TOPSHAM — When Mt. Ararat High School’s Class of 2011 turns its tassels this June and moves on to other endeavors, the superintendent of schools will also turn a new page.

Michael Wilhelm, superintendent of SAD 75 for two decades and former principal of Buckfield Junior-Senior High School, announced his retirement on Jan. 13. The Casco resident told the SAD 75 board of directors he plans to retire June 30 at the end of his contract.

“The decision has been a difficult one,” Wilhelm said in a letter to the board. “I have thoroughly enjoyed my time in SAD 75 over the last 22 years. I have continually felt supported by this 14-member board that has always been able to cut through the ‘sound and fury’ to find that rational place where its true responsibility lies.”

Wilhelm said “it’s been quite a ride” the past 22 years. He was hired as assistant superintendent in 1989 and became superintendent two years later, replacing Robert Cartmill.

His longevity “could only have been because I was having such a good time, and I was,” Wilhelm said. “… I really do believe that you can’t stay in this position unless that’s the case.”

Prior to his time with SAD 75, Wilhelm was principal of Freeport High School from 1984-1989. Before that, he was a high school principal from 1980-1984 in Buckfield, where he had begun teaching in 1969.

Although he took a year off to attend law school, Wilhelm soon went back to education, a career that has spanned much of his 65 years.

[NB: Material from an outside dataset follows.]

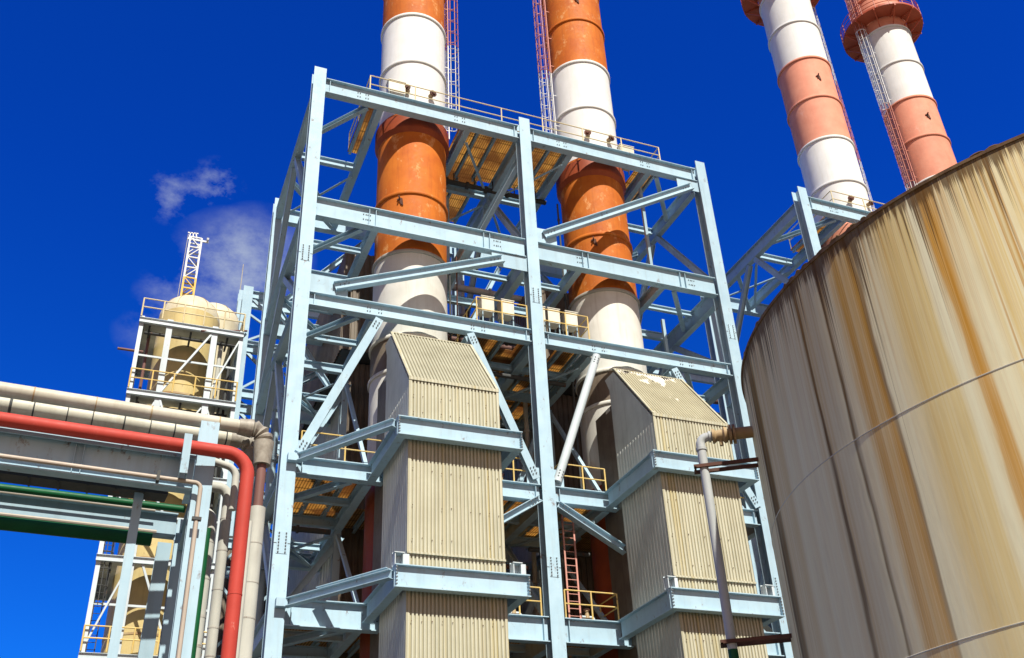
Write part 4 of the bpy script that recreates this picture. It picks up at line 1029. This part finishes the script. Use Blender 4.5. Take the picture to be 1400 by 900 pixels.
for d, rad, amt, nn, g in ((CL[0], .030, .34, n1, 1.0), (CL[1], .030, .38, n1, 1.0), (CL[2], .07, .54, n2, .9), (CL[3], .06, .48, n2, .9), (CL[4], .035, .36, n2, .9), (CL[5], .03, .2, n2, .8)):
    dt = nt.nodes.new('ShaderNodeVectorMath'); dt.operation = 'DISTANCE'; dt.inputs[1].default_value = d
    nt.links.new(tc.outputs['Generated'], dt.inputs[0])
    fall = wm('SUBTRACT', 1.0, wm('DIVIDE', dt.outputs['Value'], rad), clamp=True)
    dens = wm('MULTIPLY', wm('SUBTRACT', wm('ADD', nn, wm('MULTIPLY', fall, .12)), .455 if nn is n2 else .545), 4.0, clamp=True)
    dens = wm('MULTIPLY', dens, wm('MULTIPLY', fall, 1.6, clamp=True))
    mx = nt.nodes.new('ShaderNodeMix'); mx.data_type = 'RGBA'; nt.links.new(wm('MULTIPLY', dens, amt), mx.inputs[0]); nt.links.new(last, mx.inputs[6]); mx.inputs[7].default_value = (5.4, 6.1, 6.9, 1); last = mx.outputs[2]
nt.links.new(last, bg.inputs['Color']); bg.inputs['Strength'].default_value = .075

sd = bpy.data.lights.new('Sun', 'SUN'); so = bpy.data.objects.new('Sun', sd); COL.objects.link(so)
sd.energy = 5.0; sd.angle = R(.5); sd.color = (1.0, .955, .85)
dv = Vector((-math.sin(R(AZ)) * math.cos(R(EL)), math.cos(R(AZ)) * math.cos(R(EL)), -math.sin(R(EL))))
so.rotation_euler = dv.to_track_quat('-Z', 'Y').to_euler(); so.location = (0, -20, 60)

cam = bpy.data.cameras.new('Camera'); co = bpy.data.objects.new('Camera', cam); COL.objects.link(co)
cam.sensor_width = 36; cam.sensor_fit = 'HORIZONTAL'; cam.lens = 35.2575; cam.clip_start = .1; cam.clip_end = 5000
Rm = ((.92939548, .16047465, .33237319), (-.36659286, .5058443, .78085288), (-.04282199, -.84756677, .52895826))
m4 = Matrix([[Rm[i][0], -Rm[i][1], -Rm[i][2], 0] for i in range(3)] + [[0, 0, 0, 1]])
m4.translation = Vector((0, 0, 1.7)); co.matrix_world = m4
scene.camera = co
for o in bpy.data.objects:
    if '_o' in o: del o['_o']
vs = scene.view_settings; vs.view_transform = 'Standard'; vs.look = 'None'; vs.gamma = 1; vs.use_curve_mapping = False; vs.exposure = .48
scene.cycles.max_bounces = 6; scene.cycles.diffuse_bounces = 2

“I firmly believe that the future of all of us is rooted in our education,” he said. “Education gave my life purpose — every angle that you can speak of.”

Wilhelm, who is married and has four children and three grandchildren, said he looks forward to the extra free time retirement will bring, when he can dabble in other interests, like guitar-playing and fishing.

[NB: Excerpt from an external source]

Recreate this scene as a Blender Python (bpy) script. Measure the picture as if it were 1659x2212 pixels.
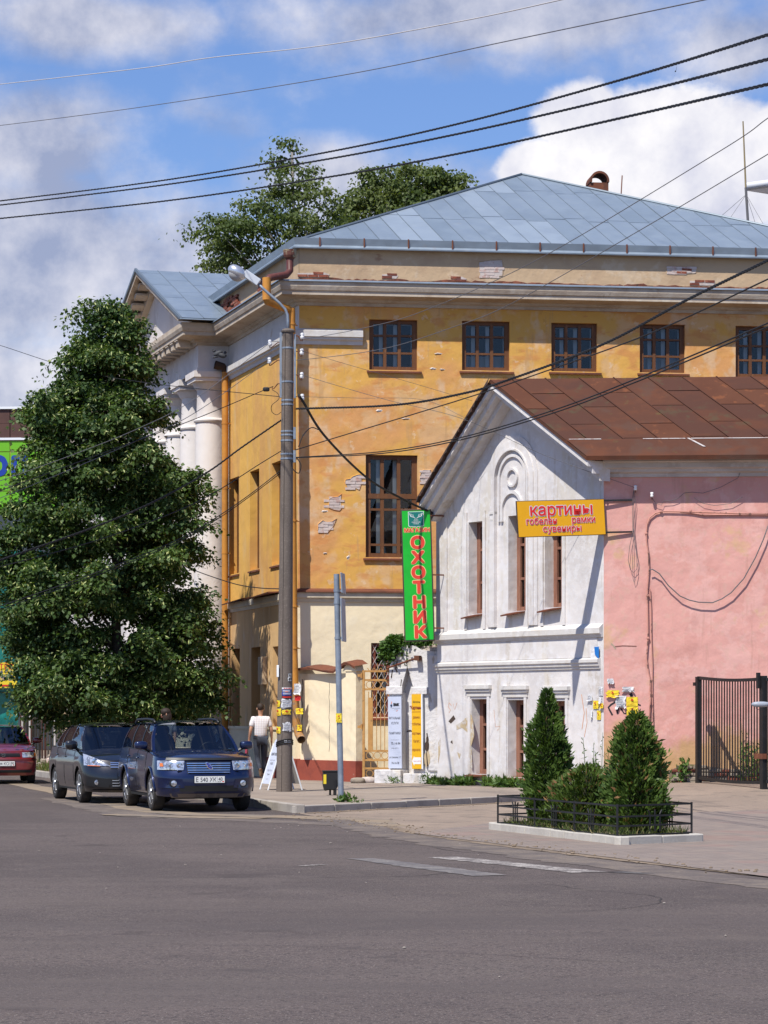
import bpy, bmesh, math, random
import numpy as np
from mathutils import Vector, Matrix
random.seed(7); RNG = np.random.default_rng(7)
for o in list(bpy.data.objects): bpy.data.objects.remove(o)
SC = bpy.context.scene; COL = SC.collection
R = math.radians
# ------------------------------------------------------------ camera
CAMH, FPX, CX, HY = 1.65, 5743.0, 829.5, 1545.0       # eye height; photo scale used while measuring (1659 x 2212 px)
cam = bpy.data.cameras.new('camera'); camo = bpy.data.objects.new('camera', cam); COL.objects.link(camo)
camo.location = (0, 0, CAMH); camo.rotation_euler = (R(90), 0, 0)
cam.sensor_fit = 'VERTICAL'; cam.sensor_height = 17.3333; cam.sensor_width = 13.0
cam.lens = FPX / 2212 * 17.3333; cam.shift_y = (HY - 1106) / 2212.0
cam.clip_start = .5; cam.clip_end = 3000
SC.camera = camo
SC.cycles.max_bounces = 6; SC.cycles.diffuse_bounces = 3; SC.cycles.glossy_bounces = 3; SC.cycles.transmission_bounces = 3; SC.cycles.transparent_max_bounces = 12
SC.cycles.caustics_reflective = False; SC.cycles.caustics_refractive = False
# ------------------------------------------------------------ sun, sky, exposure
SUN_EL = R(56); SX, SY = -.55, -.835                    # horizontal direction towards the sun
sl = bpy.data.lights.new('sun', 'SUN'); sl.energy = 4.9; sl.angle = R(.53); sl.color = (1, .955, .87)
so = bpy.data.objects.new('sun', sl); COL.objects.link(so); so.location = (-20, -30, 60)
so.rotation_euler = Vector((-SX * math.cos(SUN_EL), -SY * math.cos(SUN_EL), -math.sin(SUN_EL))).to_track_quat('-Z', 'Y').to_euler()
SC.view_settings.view_transform = 'Standard'; SC.view_settings.look = 'None'
SC.view_settings.exposure = .30; SC.view_settings.gamma = 1; SC.view_settings.use_curve_mapping = False
W = bpy.data.worlds.new('World'); SC.world = W; W.use_nodes = True
wt = W.node_tree; wt.nodes.clear()

def nd(nt, typ, ins=None, **props):
    n = nt.nodes.new(typ)
    for k, v in props.items(): setattr(n, k, v)
    for k, v in (ins or {}).items():
        s = n.inputs[k]
        if isinstance(v, bpy.types.NodeSocket): nt.links.new(v, s)
        else: s.default_value = v
    return n
def mth(nt, op, a, b=None, c=None, clamp=False):
    ins = {0: a}
    if b is not None: ins[1] = b
    if c is not None: ins[2] = c
    n = nd(nt, 'ShaderNodeMath', ins, operation=op, use_clamp=clamp); return n.outputs[0]
def smooth(nt, x, lo, hi):
    n = nd(nt, 'ShaderNodeMapRange', {0: x, 1: lo, 2: hi, 3: 0., 4: 1.}, interpolation_type='SMOOTHSTEP'); return n.outputs[0]
def mixc(nt, f, a, b, mode='MIX'):
    n = nt.nodes.new('ShaderNodeMix'); n.data_type = 'RGBA'; n.blend_type = mode
    for s, v in ((n.inputs[0], f), (n.inputs[6], a), (n.inputs[7], b)):
        if isinstance(v, bpy.types.NodeSocket): nt.links.new(v, s)
        else: s.default_value = (*v, 1) if isinstance(v, (tuple, list)) and len(v) == 3 else v
    return n.outputs[2]

def build_world():
    nt = wt
    tc = nd(nt, 'ShaderNodeTexCoord'); sp = nd(nt, 'ShaderNodeSeparateXYZ', {0: tc.outputs['Generated']})
    x, y, z = sp.outputs
    A = mth(nt, 'ARCTAN2', x, y)
    hyp = mth(nt, 'SQRT', mth(nt, 'ADD', mth(nt, 'MULTIPLY', x, x), mth(nt, 'MULTIPLY', y, y)))
    E = mth(nt, 'DIVIDE', z, mth(nt, 'MAXIMUM', hyp, .05))
    AE = nd(nt, 'ShaderNodeCombineXYZ', {0: A, 1: E, 2: 0.}).outputs[0]
    def noise(vec, scale, det=6, rough=.55, off=(0, 0, 0), st=(1, 1, 1)):
        mp = nd(nt, 'ShaderNodeMapping', {0: vec, 1: off, 3: st})
        return nd(nt, 'ShaderNodeTexNoise', {0: mp.outputs[0], 'Scale': scale, 'Detail': det, 'Roughness': rough}, noise_dimensions='2D').outputs[0]
    n1 = noise(AE, 17, 8, .61, st=(1, 1.25, 1)); n2 = noise(AE, 21, 8, .60, (3, 1, 0)); low = noise(AE, 6.5, 3, .5, (1.7, .4, 0), (1, 1.6, 1))
    def field(blobs):
        d = None
        for (u, v, ru, rv, w) in blobs:
            a0, e0 = (u - CX) / FPX, (HY - v) / FPX
            qa = mth(nt, 'DIVIDE', mth(nt, 'SUBTRACT', A, a0), ru / FPX); qe = mth(nt, 'DIVIDE', mth(nt, 'SUBTRACT', E, e0), rv / FPX)
            q = mth(nt, 'SQRT', mth(nt, 'ADD', mth(nt, 'MULTIPLY', qa, qa), mth(nt, 'MULTIPLY', qe, qe)))
            t = mth(nt, 'MULTIPLY', mth(nt, 'SUBTRACT', 1.0, q), w)
            d = t if d is None else mth(nt, 'MAXIMUM', d, t)
        return mth(nt, 'MAXIMUM', d, -1.0)
    # cumulus bank (crisp) and flat grey-lilac stratocumulus (soft)
    cum = field([(1330, 330, 200, 150, 1), (1260, 262, 140, 90, 1), (1420, 262, 180, 95, 1), (1560, 370, 240, 160, 1), (1170, 370, 120, 85, 1), (1720, 300, 190, 80, .8)])
    soft = field([(120, 560, 520, 300, .95), (180, 60, 330, 95, .9), (60, 330, 300, 170, .9), (1100, 40, 650, 105, .85), (1650, 110, 420, 110, .7), (690, 390, 230, 95, .8), (0, 880, 700, 220, .9), (900, 470, 420, 150, .75), (1000, 130, 200, 50, .35)])
    n1c = mth(nt, 'MULTIPLY', mth(nt, 'SUBTRACT', n1, .5), 1.25); n2c = mth(nt, 'SUBTRACT', n2, .5)
    back = mth(nt, 'MULTIPLY', mth(nt, 'SUBTRACT', low, .60), 3.2)           # the same cloud sheet over the rest of the sky
    aC = smooth(nt, mth(nt, 'ADD', cum, mth(nt, 'ADD', mth(nt, 'MULTIPLY', n1c, .8), mth(nt, 'MULTIPLY', n2c, .35))), .02, .30)
    aS = smooth(nt, mth(nt, 'ADD', mth(nt, 'MAXIMUM', soft, back), mth(nt, 'MULTIPLY', n1c, 1.0)), -.14, .62)
    aS = mth(nt, 'MULTIPLY', aS, .93)
    lit = mth(nt, 'ADD', .42, mth(nt, 'MULTIPLY', n2c, 2.6), clamp=True)
    colS = mixc(nt, lit, (.31, .355, .51), (.75, .74, .80))
    n3 = noise(AE, 46, 6, .55, (7, 2, 0)); litC = mth(nt, 'ADD', .66, mth(nt, 'ADD', mth(nt, 'MULTIPLY', n2c, 1.5), mth(nt, 'MULTIPLY', mth(nt, 'SUBTRACT', n3, .5), 1.3)), clamp=True)
    colC = mixc(nt, litC, (.50, .52, .66), (.87, .855, .875))
    sky = nd(nt, 'ShaderNodeTexSky', sky_type='NISHITA', sun_disc=False, sun_elevation=SUN_EL, sun_rotation=math.atan2(SX, SY), altitude=150, air_density=1.25, dust_density=.35, ozone_density=3.0)
    b0 = nd(nt, 'ShaderNodeBackground', {0: mixc(nt, 1., sky.outputs[0], (.63, .74, 1.05), 'MULTIPLY'), 1: .105})
    b1 = nd(nt, 'ShaderNodeBackground', {0: colS, 1: .92}); b2 = nd(nt, 'ShaderNodeBackground', {0: colC, 1: .95})
    m1 = nd(nt, 'ShaderNodeMixShader', {0: aS, 1: b0.outputs[0], 2: b1.outputs[0]})
    m2 = nd(nt, 'ShaderNodeMixShader', {0: aC, 1: m1.outputs[0], 2: b2.outputs[0]})
    out = nd(nt, 'ShaderNodeOutputWorld', {0: m2.outputs[0]})
build_world()
W.cycles.sampling_method = 'NONE'

# ------------------------------------------------------------ helpers
def px(u, v, Y): return Vector(((u - CX) * Y / FPX, Y, CAMH - (v - HY) * Y / FPX))   # photo point at real depth Y -> metres
def V2(x, y): return Vector((x, y, 0))
class Fr:
    """a vertical plane: origin, horizontal direction, outward normal"""
    def __init__(s, o, d, n=None):
        s.o = Vector(o); s.d = Vector((d[0], d[1], 0)).normalized()
        s.n = Vector((s.d.y, -s.d.x, 0))
        if n is not None and s.n.dot(Vector((n[0], n[1], 0))) < 0: s.n = -s.n
    def pt(s, t, z, d=0): p = s.o + s.d * t + s.n * d; return Vector((p.x, p.y, z))
    def hit(s, u, v, d=0):
        ray = Vector(((u - CX) / FPX, 1, (HY - v) / FPX)); c = Vector((0, 0, CAMH))
        k = (s.o + s.n * d - Vector((0, 0, 0))).dot(s.n) / ray.dot(s.n)
        p = c + ray * k; return ((p - s.o).dot(s.d), p.z)
    def T(s, u, d=0): return s.hit(u, HY, d)[0]
    def off(s, d): return Fr(s.o + s.n * d, s.d, s.n)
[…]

Looking back on his tenure at the helm of SAD 75, Wilhelm recalled occasional challenges that were ultimately successful. For instance, implementation of the district’s all-day kindergarten program in the mid-1990s, which met with some resistance at first. Still, he said, “we were able to prove its value over time.”

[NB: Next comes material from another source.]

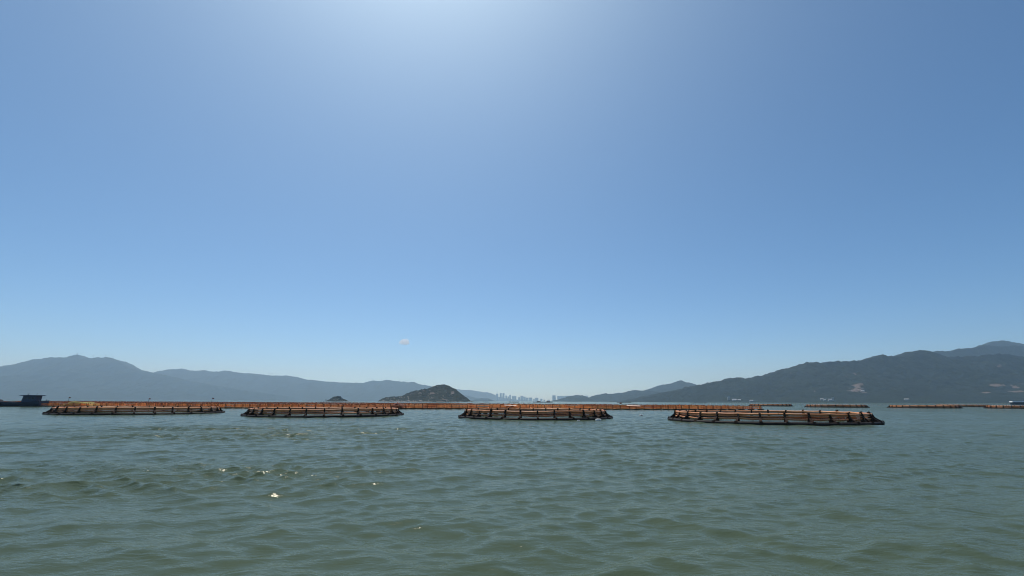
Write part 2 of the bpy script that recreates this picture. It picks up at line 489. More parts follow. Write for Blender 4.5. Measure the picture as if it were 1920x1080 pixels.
# ------------------------------------------------------------------ hills and islands
def hill(name, prof, Y, front, back, seed, mat, label, spur=0.5, spur_scale=260.0, tree=5.0, step=1.3, nv=70, scars=(), shore=0.0, rocky=0.0, power=1.0):
    prof = np.array(prof, float)
    px = np.arange(prof[0, 0], prof[-1, 0] + 0.1, step)
    py = np.interp(px, prof[:, 0], prof[:, 1])
    pts = np.array([at_depth(a, b, Y) for a, b in zip(px, py)])
    x = pts[:, 0]; H = np.maximum(pts[:, 2], 0.5)
    hm = H.max()
    v = np.concatenate([np.linspace(0, 1, nv), np.linspace(1, 2, max(8, nv // 4))[1:]])
    V, Xg = np.meshgrid(v, x, indexing='ij')
    Hg = np.broadcast_to(H, V.shape)
    fw = front * (0.35 + 0.65 * Hg / hm) * (0.75 + 0.5 * fbm(Xg / (front * 0.6) + seed, Xg * 0, seed, 3))
    Yg = np.where(V <= 1, Y - fw * (1 - V), Y + back * (V - 1))
    g = np.where(V <= 1, V ** power, np.cos((V - 1) * math.pi / 2) ** 1.3)
    g = np.clip(g, 0, 1)
    env = np.where(V <= 1, 4 * V * (1 - V), 0)
    wx = Xg + spur_scale * 0.5 * (fbm(Xg / spur_scale, Yg / spur_scale, seed + 40, 3) - 0.5)
    rd = ridged(wx / spur_scale, Yg / (spur_scale * 2.2), seed + 3, 5)
    Z = -4 + (Hg + 4) * g * (1 - spur * env * rd)
    tb = fbm(Xg / (tree * 3.2), Yg / (tree * 3.2), seed + 77, 3) - 0.5
    Z = Z + tb * 2.0 * tree * np.clip(g * 3, 0, 1) * np.clip(Hg / (6 * tree), 0.1, 1)
    jag = (fbm(Xg / (tree * 9), Yg / (tree * 14), seed + 55, 4, 0.6) - 0.5) * 3.2 * tree
    Z = Z + jag * np.clip(g * 2, 0, 1) * np.clip(Hg / (8 * tree), 0.05, 1)
    Z[0] = -4; Z[-1] = -4
    bare = np.zeros_like(Z)
    pm = np.broadcast_to(px, V.shape)
    if scars:
        P0 = np.stack([Xg, Yg, Z], -1) - np.array([0, 0, EYE])
        w = P0 @ np.array(fwd); sx = 960 + F_PX * (P0 @ np.array(CR)) / w; sy = 540 - F_PX * (P0 @ np.array(CU)) / w
        rag = fbm(Xg / 26, Yg / 40 + Z / 20, seed + 9, 4) - 0.5
        for (a, b, rx, ry, s) in scars:
            d = ((sx - a) / rx) ** 2 + ((sy - b) / ry) ** 2
            bare = np.maximum(bare, 0.85 * s * np.clip(0.95 - d + rag * 4.2, 0, 1) * (V <= 1))
    if shore:
        bare = np.maximum(bare, np.clip(1.2 - Z / shore, 0, 1) * 0.8 * fbm(Xg / 14, Yg / 14, seed + 5, 3) * 1.6)
    if rocky:
        rk = fbm(Xg / 16, Yg / 16 + Z / 9, seed + 31, 3)
        bare = np.maximum(bare, np.clip((rk - (0.66 - rocky)) * 7, 0, 1) * 0.75)
    P = np.stack([Xg, Yg, Z], -1)
    o = link_mesh(name, grid_mesh(name, P, mat, True, {'bare': bare}))
    tag(o, label, 'hill' if mat is MAT_HILL else 'island', kind='structure')
    o_P = P[:nv]
    return o, o_P

A_PROF = [(-260, 735), (-120, 708), (0, 687), (25, 683), (60, 675), (95, 669.5), (120, 670), (130, 667.3), (140, 665.8), (147, 666.5), (160, 672.5), (168, 671), (200, 670.5), (212, 673), (222, 680), (238, 690), (255, 693), (272, 697), (285, 699.5), (300, 703), (330, 710), (380, 720), (450, 732), (520, 742), (590, 752)]
B_PROF = [(160, 735), (230, 712), (285, 699), (300, 695), (320, 692.5), (340, 691), (352, 695), (370, 695), (380, 694), (400, 697), (410, 697), (420, 694.5), (432, 696), (445, 699), (470, 700), (490, 702), (510, 704.5), (535, 704), (550, 706), (570, 711), (590, 713), (610, 715.5), (640, 717), (680, 718), (690, 715.5), (700, 713), (706, 714.5), (718, 714), (726, 712), (735, 714), (750, 715), (765, 717), (775, 716), (785, 720), (795, 722), (808, 724), (850, 736), (900, 748), (930, 752.5)]
C_PROF = [(770, 747), (820, 733), (850, 728), (858, 730), (870, 731), (885, 731.5), (905, 735), (915, 735.5), (925, 739), (935, 744), (960, 748.5), (1010, 752)]
hillA = hill('hills', A_PROF, 7000, 1800, 1500, 1, MAT_HILL, 'long hazy blue mountain at the left edge with a summit station', 0.5, 420, 9.5)
hillB = hill('hills', B_PROF, 8600, 1500, 1500, 2, MAT_HILL, 'pale blue ridge with wind turbines behind the dark island', 0.45, 420, 6)
hillC = hill('hills', C_PROF, 12300, 900, 900, 3, MAT_HILL, 'faint ridge sloping down to the city towers', 0.4, 300, 5, nv=40)
hill('hills', [(884, 751.5), (893, 748), (905, 746.5), (915, 747), (922, 750), (928, 752)], 6800, 260, 260, 31, MAT_HILL, 'low faint headland beside the right foot of the dark island', 0.3, 120, 3, nv=24)
hill('hills', [(1030, 752.4), (1046, 749.5), (1058, 746), (1070, 742.6), (1085, 741), (1098, 743), (1104, 746), (1115, 742), (1125, 740), (1135, 737.5), (1142, 739), (1160, 737), (1170, 737), (1180, 733), (1192, 732), (1210, 732.5), (1230, 735), (1300, 745), (1350, 753)],
     4700, 700, 600, 4, MAT_HILL, 'low rounded foothills between the city and the right mountain', 0.4, 220, 5, nv=44)
hill('hills', [(1160, 750), (1195, 738), (1210, 733), (1225, 727), (1240, 722), (1250, 720.5), (1262, 718), (1277, 713), (1290, 717), (1305, 721), (1330, 728), (1400, 745)],
     5600, 900, 900, 5, MAT_HILL, 'pointed pale blue peak behind the shoulder of the right mountain', 0.4, 300, 5, nv=50)
D1 = [(1165, 753.4), (1190, 749), (1215, 744), (1240, 738.5), (1275, 732.5), (1290, 728), (1305, 722.5), (1330, 719.5), (1345, 715), (1360, 713.5), (1375, 709.5), (1390, 708), (1398, 710), (1410, 709), (1418, 705.5), (1432, 704.5), (1445, 701.5), (1470, 694.5), (1490, 688), (1510, 682), (1530, 679), (1548, 680), (1570, 677), (1590, 678), (1620, 676.5), (1640, 670), (1660, 665), (1672, 667), (1695, 667.5), (1705, 661), (1720, 657.5), (1733, 656.5), (1745, 659), (1755, 662), (1775, 667), (1800, 670), (1840, 668), (1880, 664), (1920, 668), (2000, 680), (2100, 700)]
hillD, PD = hill('hills', D1, 2900, 950, 800, 6, MAT_HILL, 'dark wooded mountain filling the right side behind the ring cages', 0.55, 330, 6.5, step=1.1, nv=110,
     scars=((1605, 730, 15, 9, 1.0), (1612, 722, 8, 3, 1.0), (1590, 736, 9, 3, 0.9), (1528, 734, 2.5, 2, 0.9), (1622, 738, 10, 4, 0.8), (1552, 737, 6, 1.5, 0.8), (1870, 722, 22, 2.5, 0.9), (1905, 722, 20, 6, 1.0), (1845, 737, 12, 2.5, 1.0), (1905, 733, 14, 3, 0.9), (1873, 686, 6, 5, 0.7), (1775, 692, 4, 4, 0.5), (1548, 688, 3, 2, 0.6), (1482, 700, 3, 2, 0.6), (1602, 701, 4, 2, 0.7), (1588, 706, 3, 2.5, 0.6)))
hill('hills', [(1700, 690), (1740, 668), (1750, 661), (1758, 657.5), (1785, 659), (1798, 654.5), (1815, 653), (1830, 651.5), (1845, 648), (1870, 649), (1900, 648), (1950, 650), (2100, 670)],
     4300, 900, 900, 7, MAT_HILL, 'second blue ridge rising behind the dark right mountain', 0.5, 320, 6, nv=60)
hill('hills', [(1780, 680), (1830, 655), (1845, 647), (1860, 641), (1878, 638.5), (1895, 640), (1910, 643), (1930, 648), (2000, 660), (2080, 690)],
     5200, 900, 900, 8, MAT_HILL, 'highest hazy summit at the far right edge', 0.45, 320, 6, nv=50)

ISLE = [(708, 753), (712, 750), (718, 747), (728, 745), (737, 743), (745, 744), (752, 742.5), (758, 740.5), (764, 737), (772, 734), (780, 732), (790, 730.5), (800, 728.8), (808, 725.5), (816, 723), (824, 721.3), (832, 721), (840, 722.5), (847, 727), (855, 731), (862, 737), (870, 743), (876, 747), (882, 752), (885, 753.5)]
isle, PI_ = hill('island', ISLE, 1500, 115, 120, 11, MAT_ISLE, 'dark scrubby island with pale boulders in front of the far ridge', 0.35, 60, 1.7, step=0.45, nv=90, shore=3.0, rocky=0.0, power=0.85,
     scars=((811, 738, 5, 2.5, 0.7), (849, 736, 4, 3, 0.9), (794, 733, 3.5, 1.5, 0.7), (770, 740, 3, 1.5, 0.7), (810, 746, 3, 1.5, 0.7), (836, 749, 10, 1.6, 0.9), (780, 751, 14, 1.2, 0.8)))
islet, PJ = hill('island', [(604, 753), (611, 751.5), (616, 749.5), (621, 746.5), (627, 743.6), (633, 742.5), (638, 743), (642, 746.5), (648, 749.8), (653, 752), (656, 753)], 1250, 26, 24, 12, MAT_ISLE,
     'tiny dark rocky islet left of the large dark island', 0.3, 22, 0.9, step=0.3, nv=50, shore=2.2, rocky=0.0, power=0.8)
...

Another major endeavor was moving the middle school students out of Mt. Ararat High School, which had housed grades seven through 12 at the start of Wilhelm’s time with the district. More than 1,300 students were attending classes in a building meant for 900, he said.

When Brunswick built a new high school and moved its students out of the old one, SAD 75 was able to lease the structure to house its seventh- and eighth-grade students. The students remained there for about six years until 2001, when Mt. Ararat Middle School opened, Wilhelm said.

That school was built on part of 42 acres the district acquired at no charge from the federal government, which was looking to get rid of that portion of the Topsham Navy Annex property. Several buildings on the property, which now also include space for the district’s administrative offices, had been vacant for a few years.

“We were able to work with (U.S. Sen.) Olympia Snowe’s office and make that transfer happen,” Wilhelm said.

The new property, which offered playing fields and vacant buildings, conveniently abuts Mt. Ararat High School, and the acquisition nearly doubled the size of the district’s campus.

With completion of the middle school came the opening of the Orion Performing Arts Center, a 900-seat venue.

Wilhelm’s tenure has also seen an addition built at the Harpswell Islands School, the renovation and connection of the Williams and Cone school buildings into one facility, and construction of a Bowdoin Central School.

A challenge the district faces is the proposed closure of West Harpswell School, which the School Board has supported in 2009 and 2010 and which Harpswell voters blocked last year. Harpswell will vote again on the matter on Feb. 1.

Wilhelm has said that moving West Harpswell School students to the larger Harpswell Islands School, as well as other reorganization strategies, would provide all SAD 75 students equal access to educational resources.

Wilhelm, who was named Maine State Superintendent of the Year in 2003 and earned his Doctor of Education degree in 1996, also praised the district’s work in promoting student and staff wellness.

The process to find a new superintendent will likely begin soon, and its start is up to the School Board, Wilhelm said. At last week’s meeting, though, members were thinking more about the superintendent, they would be losing than about his replacement.

School Board member Joanne Rogers said Wilhelm has been “one of the most ethical people I have ever worked with, and his responsibility to this district has not ceased in any of the 22 years that he’s been here.”

Board member Dorothy Gardner called Wilhelm a good leader for the district.

“He’s spent many, many long hours guiding and directing us in the right direction, doing what we need to do for the benefit of our students, as well as staff,” she said.

Wilhelm, who received a standing ovation, said in his letter that he is convinced that SAD 75’s focus on “literacy, data-driven decision-making, professional collaboration, and student and staff wellness is the path that will lead to greater success for all students. We are already seeing the results.”